In ruby how can i count number of months between two months using their names
Examples:
Feb to Oct => 9
Dec to Mar => 4
Apr to Aug => 5
How can i achieve this ?
def months_between( start_month, end_month)
month_names = %w[ Jan Feb Mar Apr May Jun Jul Aug Sep Oct Nov Dec ]
(12 + month_names.index( end_month ) - month_names.index( start_month ) ) % 12 + 1
end
You could define an array of 12 elements, containing your possible month names. Then, when you need to find the number of months between month1 and month2, you need to find their indexes, possibly using a hash, like this:
#let month1 and month2 be the values
array = ['Jan', 'Feb', 'Mar', 'Apr', 'May', 'Jun', 'Jul', 'Aug', 'Sep', 'Oct', 'Nov', 'Dec']
hash = Hash[array.map.with_index.to_a] # => {"a"=>0, "b"=>1, "c"=>2}
#(hash[month2] + 12 - hash[month1]) % 12 should yield the desired result
However, the solution above does not deal with years. If month1 is 'Jan' and month2 is 'Feb', then the result will be 1, regardless of the year of month1 and the year of month2.
I am not fluent in Ruby, so my code might have errors in its syntax.
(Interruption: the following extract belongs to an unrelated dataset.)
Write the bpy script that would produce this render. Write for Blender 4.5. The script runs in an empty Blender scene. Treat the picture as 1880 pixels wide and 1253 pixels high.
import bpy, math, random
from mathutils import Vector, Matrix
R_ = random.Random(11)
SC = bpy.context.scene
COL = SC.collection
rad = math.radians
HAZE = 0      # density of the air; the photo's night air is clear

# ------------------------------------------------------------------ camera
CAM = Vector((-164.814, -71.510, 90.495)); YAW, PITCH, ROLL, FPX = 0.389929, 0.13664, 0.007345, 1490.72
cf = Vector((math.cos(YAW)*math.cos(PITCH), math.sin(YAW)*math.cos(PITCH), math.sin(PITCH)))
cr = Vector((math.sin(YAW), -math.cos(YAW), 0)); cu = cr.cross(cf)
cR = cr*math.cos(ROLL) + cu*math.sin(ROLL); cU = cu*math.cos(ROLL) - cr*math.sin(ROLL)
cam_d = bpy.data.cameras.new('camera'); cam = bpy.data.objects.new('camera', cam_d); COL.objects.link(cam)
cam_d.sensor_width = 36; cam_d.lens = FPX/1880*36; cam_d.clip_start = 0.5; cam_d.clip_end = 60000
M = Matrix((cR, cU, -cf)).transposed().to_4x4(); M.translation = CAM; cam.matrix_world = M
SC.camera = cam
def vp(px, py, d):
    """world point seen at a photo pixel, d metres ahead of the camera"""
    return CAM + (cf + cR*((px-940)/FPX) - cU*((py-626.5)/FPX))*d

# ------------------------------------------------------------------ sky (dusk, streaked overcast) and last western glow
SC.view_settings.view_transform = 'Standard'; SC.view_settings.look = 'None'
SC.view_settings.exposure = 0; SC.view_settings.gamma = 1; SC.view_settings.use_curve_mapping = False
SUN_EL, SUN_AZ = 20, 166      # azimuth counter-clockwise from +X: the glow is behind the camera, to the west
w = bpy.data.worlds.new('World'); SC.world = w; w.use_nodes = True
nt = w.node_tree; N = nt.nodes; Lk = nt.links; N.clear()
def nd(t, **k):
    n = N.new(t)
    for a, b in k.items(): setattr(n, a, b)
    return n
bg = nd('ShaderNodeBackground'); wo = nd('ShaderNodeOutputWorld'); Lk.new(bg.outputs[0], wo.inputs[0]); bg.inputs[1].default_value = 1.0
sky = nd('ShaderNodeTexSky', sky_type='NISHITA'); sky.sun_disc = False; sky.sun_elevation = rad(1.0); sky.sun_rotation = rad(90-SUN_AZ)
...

Use can use DateTime::strptime to get number represented the order of the month in a year. From there it should be easy
require 'date'
def distance(start_month, end_month)
distance = DateTime.strptime(end_month,"%b").month - DateTime.strptime(start_month,"%b").month + 1
distance < 0 ? distance + 12 : distance
end
If you have the month name then you can parse that month and get the sequence number of that month, like this:
require 'date'
month1 = Date.parse("Feb").month
month1 = Date.parse("Apr").month
Or You can use array of 12 month to find their sequence number.
And for counts between months:
result = ((month2 > month1) ? (month2 - month1) : (month1 - (month1 - month2)) + 1)
This will work for the sequence of the months. If the month1 id 'Dec' and month2 is 'Mar', then it will return count 4, not 9.